** Start of RECORDED DATA **

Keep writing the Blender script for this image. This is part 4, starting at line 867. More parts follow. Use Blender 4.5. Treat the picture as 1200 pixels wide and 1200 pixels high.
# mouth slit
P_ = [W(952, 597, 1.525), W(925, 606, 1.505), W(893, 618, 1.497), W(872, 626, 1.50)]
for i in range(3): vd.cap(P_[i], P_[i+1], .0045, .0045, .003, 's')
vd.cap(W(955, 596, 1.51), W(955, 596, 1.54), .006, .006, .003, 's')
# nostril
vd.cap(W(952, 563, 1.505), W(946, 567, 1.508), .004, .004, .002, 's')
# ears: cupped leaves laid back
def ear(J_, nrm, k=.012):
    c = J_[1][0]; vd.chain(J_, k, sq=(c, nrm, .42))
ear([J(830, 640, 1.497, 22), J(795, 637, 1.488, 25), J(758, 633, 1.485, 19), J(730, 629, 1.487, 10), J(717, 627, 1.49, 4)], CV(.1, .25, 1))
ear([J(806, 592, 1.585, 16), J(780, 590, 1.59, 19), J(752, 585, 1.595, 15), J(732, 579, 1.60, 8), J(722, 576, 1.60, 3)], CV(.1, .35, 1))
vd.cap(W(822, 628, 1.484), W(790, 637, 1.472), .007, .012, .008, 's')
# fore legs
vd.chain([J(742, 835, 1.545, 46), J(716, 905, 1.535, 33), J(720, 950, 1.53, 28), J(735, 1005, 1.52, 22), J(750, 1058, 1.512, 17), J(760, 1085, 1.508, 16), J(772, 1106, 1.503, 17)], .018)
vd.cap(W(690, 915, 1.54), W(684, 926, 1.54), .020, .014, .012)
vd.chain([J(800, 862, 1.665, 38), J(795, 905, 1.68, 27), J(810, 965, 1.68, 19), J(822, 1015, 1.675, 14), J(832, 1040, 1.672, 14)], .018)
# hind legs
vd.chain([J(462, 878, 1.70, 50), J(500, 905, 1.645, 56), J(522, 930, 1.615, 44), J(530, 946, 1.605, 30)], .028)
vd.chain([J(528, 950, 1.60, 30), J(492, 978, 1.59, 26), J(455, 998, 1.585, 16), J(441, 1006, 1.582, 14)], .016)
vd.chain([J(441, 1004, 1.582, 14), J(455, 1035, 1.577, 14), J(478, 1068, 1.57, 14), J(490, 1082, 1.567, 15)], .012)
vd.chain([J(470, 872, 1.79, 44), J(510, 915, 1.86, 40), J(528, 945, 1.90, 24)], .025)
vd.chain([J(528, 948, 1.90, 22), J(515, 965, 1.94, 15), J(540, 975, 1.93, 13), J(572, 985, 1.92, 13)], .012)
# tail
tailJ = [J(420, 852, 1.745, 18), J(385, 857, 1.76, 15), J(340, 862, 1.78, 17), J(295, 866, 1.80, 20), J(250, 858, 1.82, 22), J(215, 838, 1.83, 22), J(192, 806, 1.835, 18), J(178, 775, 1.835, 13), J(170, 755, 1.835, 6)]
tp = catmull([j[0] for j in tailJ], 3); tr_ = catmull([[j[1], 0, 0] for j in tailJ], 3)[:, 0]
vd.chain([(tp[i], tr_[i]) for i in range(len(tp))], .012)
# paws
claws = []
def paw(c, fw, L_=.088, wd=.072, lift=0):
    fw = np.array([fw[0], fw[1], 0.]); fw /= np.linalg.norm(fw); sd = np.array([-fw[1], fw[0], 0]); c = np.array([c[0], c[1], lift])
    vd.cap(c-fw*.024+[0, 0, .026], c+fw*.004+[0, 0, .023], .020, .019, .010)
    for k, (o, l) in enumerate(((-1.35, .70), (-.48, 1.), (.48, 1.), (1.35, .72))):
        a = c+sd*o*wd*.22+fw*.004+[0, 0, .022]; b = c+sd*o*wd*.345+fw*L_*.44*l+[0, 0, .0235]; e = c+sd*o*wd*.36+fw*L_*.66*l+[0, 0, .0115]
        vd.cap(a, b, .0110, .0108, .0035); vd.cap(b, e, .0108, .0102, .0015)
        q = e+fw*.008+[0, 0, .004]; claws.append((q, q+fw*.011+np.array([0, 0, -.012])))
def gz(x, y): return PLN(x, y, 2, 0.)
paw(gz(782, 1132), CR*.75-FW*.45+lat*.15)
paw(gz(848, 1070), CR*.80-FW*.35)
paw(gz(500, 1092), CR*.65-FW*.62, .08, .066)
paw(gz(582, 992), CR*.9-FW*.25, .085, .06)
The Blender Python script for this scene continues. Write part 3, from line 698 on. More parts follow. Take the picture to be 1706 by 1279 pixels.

** End of RECORDED DATA **

* _PROBLEM TO SOLVE_
Exactly as shown above, return every record.

* _WRITTEN RESPONSE_
Keep writing the Blender script for this image. This is part 4, starting at line 867. More parts follow. Use Blender 4.5. Treat the picture as 1200 pixels wide and 1200 pixels high.
# mouth slit
P_ = [W(952, 597, 1.525), W(925, 606, 1.505), W(893, 618, 1.497), W(872, 626, 1.50)]
for i in range(3): vd.cap(P_[i], P_[i+1], .0045, .0045, .003, 's')
vd.cap(W(955, 596, 1.51), W(955, 596, 1.54), .006, .006, .003, 's')
# nostril
vd.cap(W(952, 563, 1.505), W(946, 567, 1.508), .004, .004, .002, 's')
# ears: cupped leaves laid back
def ear(J_, nrm, k=.012):
    c = J_[1][0]; vd.chain(J_, k, sq=(c, nrm, .42))
ear([J(830, 640, 1.497, 22), J(795, 637, 1.488, 25), J(758, 633, 1.485, 19), J(730, 629, 1.487, 10), J(717, 627, 1.49, 4)], CV(.1, .25, 1))
ear([J(806, 592, 1.585, 16), J(780, 590, 1.59, 19), J(752, 585, 1.595, 15), J(732, 579, 1.60, 8), J(722, 576, 1.60, 3)], CV(.1, .35, 1))
vd.cap(W(822, 628, 1.484), W(790, 637, 1.472), .007, .012, .008, 's')
# fore legs
vd.chain([J(742, 835, 1.545, 46), J(716, 905, 1.535, 33), J(720, 950, 1.53, 28), J(735, 1005, 1.52, 22), J(750, 1058, 1.512, 17), J(760, 1085, 1.508, 16), J(772, 1106, 1.503, 17)], .018)
vd.cap(W(690, 915, 1.54), W(684, 926, 1.54), .020, .014, .012)
vd.chain([J(800, 862, 1.665, 38), J(795, 905, 1.68, 27), J(810, 965, 1.68, 19), J(822, 1015, 1.675, 14), J(832, 1040, 1.672, 14)], .018)
# hind legs
vd.chain([J(462, 878, 1.70, 50), J(500, 905, 1.645, 56), J(522, 930, 1.615, 44), J(530, 946, 1.605, 30)], .028)
vd.chain([J(528, 950, 1.60, 30), J(492, 978, 1.59, 26), J(455, 998, 1.585, 16), J(441, 1006, 1.582, 14)], .016)
vd.chain([J(441, 1004, 1.582, 14), J(455, 1035, 1.577, 14), J(478, 1068, 1.57, 14), J(490, 1082, 1.567, 15)], .012)
vd.chain([J(470, 872, 1.79, 44), J(510, 915, 1.86, 40), J(528, 945, 1.90, 24)], .025)
vd.chain([J(528, 948, 1.90, 22), J(515, 965, 1.94, 15), J(540, 975, 1.93, 13), J(572, 985, 1.92, 13)], .012)
# tail
tailJ = [J(420, 852, 1.745, 18), J(385, 857, 1.76, 15), J(340, 862, 1.78, 17), J(295, 866, 1.80, 20), J(250, 858, 1.82, 22), J(215, 838, 1.83, 22), J(192, 806, 1.835, 18), J(178, 775, 1.835, 13), J(170, 755, 1.835, 6)]
tp = catmull([j[0] for j in tailJ], 3); tr_ = catmull([[j[1], 0, 0] for j in tailJ], 3)[:, 0]
vd.chain([(tp[i], tr_[i]) for i in range(len(tp))], .012)
# paws
claws = []
def paw(c, fw, L_=.088, wd=.072, lift=0):
    fw = np.array([fw[0], fw[1], 0.]); fw /= np.linalg.norm(fw); sd = np.array([-fw[1], fw[0], 0]); c = np.array([c[0], c[1], lift])
    vd.cap(c-fw*.024+[0, 0, .026], c+fw*.004+[0, 0, .023], .020, .019, .010)
    for k, (o, l) in enumerate(((-1.35, .70), (-.48, 1.), (.48, 1.), (1.35, .72))):
        a = c+sd*o*wd*.22+fw*.004+[0, 0, .022]; b = c+sd*o*wd*.345+fw*L_*.44*l+[0, 0, .0235]; e = c+sd*o*wd*.36+fw*L_*.66*l+[0, 0, .0115]
        vd.cap(a, b, .0110, .0108, .0035); vd.cap(b, e, .0108, .0102, .0015)
        q = e+fw*.008+[0, 0, .004]; claws.append((q, q+fw*.011+np.array([0, 0, -.012])))
def gz(x, y): return PLN(x, y, 2, 0.)
paw(gz(782, 1132), CR*.75-FW*.45+lat*.15)
paw(gz(848, 1070), CR*.80-FW*.35)
paw(gz(500, 1092), CR*.65-FW*.62, .08, .066)
paw(gz(582, 992), CR*.9-FW*.25, .085, .06)
The Blender Python script for this scene continues. Write part 3, from line 698 on. More parts follow. Take the picture to be 1706 by 1279 pixels.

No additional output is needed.